Sunday, December 13, 2009

Streaming Media 2009 Red Carpet - Tim Siglin, Braintrust Digital on Making Metadata More Meaningful

Tim Siglin admits that drop off rate for readers his very high when you mention metadata. But in his recent Streamingmedia.com article, Metadata: What You Need to Know (And Why You Need to Know It), he pointed out two very important reasons we should care about metadata, that is, money and future growth. In this Streaming Media West 2009 Red Carpet interview, Peter Cervieri helps bring out the inner geek in Tim Siglin, to discuss the current state of metdata and how to make it sexy. Tim Siglin is a contributing editor for StreamingMedia.com. He serves as Chairman of Braintrust Digital, a digital media production company, and is a co-founder of the go-to-market consulting firm, Transitions, Inc. He has been involved full-time with strategic consulting and integration in the visual communications and digital media fields for over fifteen years. Tim also moderated two Online Video Platform Summit panel sessions, SEO Panel - Optimizing Video Search and Discoverability and the Interactive Video Panel - Building Value With Real Interactivity.

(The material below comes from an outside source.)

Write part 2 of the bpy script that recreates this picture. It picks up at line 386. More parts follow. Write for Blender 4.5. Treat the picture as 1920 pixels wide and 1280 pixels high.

Tim noted that one of the inherent problems that we've had within the video industry, is the loss of metadata throughout the production process. Camera equipment and editing systems create metadata, which is in an "island" unto itself and doesn't transfer to the master tape or DVD. The industry is well aware of this issue but has yet to address it in full, but that's changing slowly. Tim's article does a deep dive into the space to see how the problem is being addressed. Online video offers a greater opportunity to retain rich metadata, which helps with search and discovery. Publishers are seeing the value of metadata because it makes their content more searchable and monetizable.


In this interview, Tim provides an industry snapshot on current end-to-end solutions like Adobe Story, offered as an online service, which Tim says,
"Adobe Story takes a holistic view on script development as one of the keys to production and postproduction, using the act of script creation as a way to mask a powerful underlying metadata repository."
He identified three basic markets for metadata:
  1. The overall market for making search more easier - which limited to search companies
  2. Entertainment - bringing search capabilities to broadband enabled devices like XBOX 360 and others
  3. Corporate training and lectures - long form and highly unscripted content, speech detection and OCR software to detect Powerpoint slides with synchronized presentations
He says that we're on the cusp of innovation with metadata and we should see some big changes within the next few years that will make metadata more meaningful.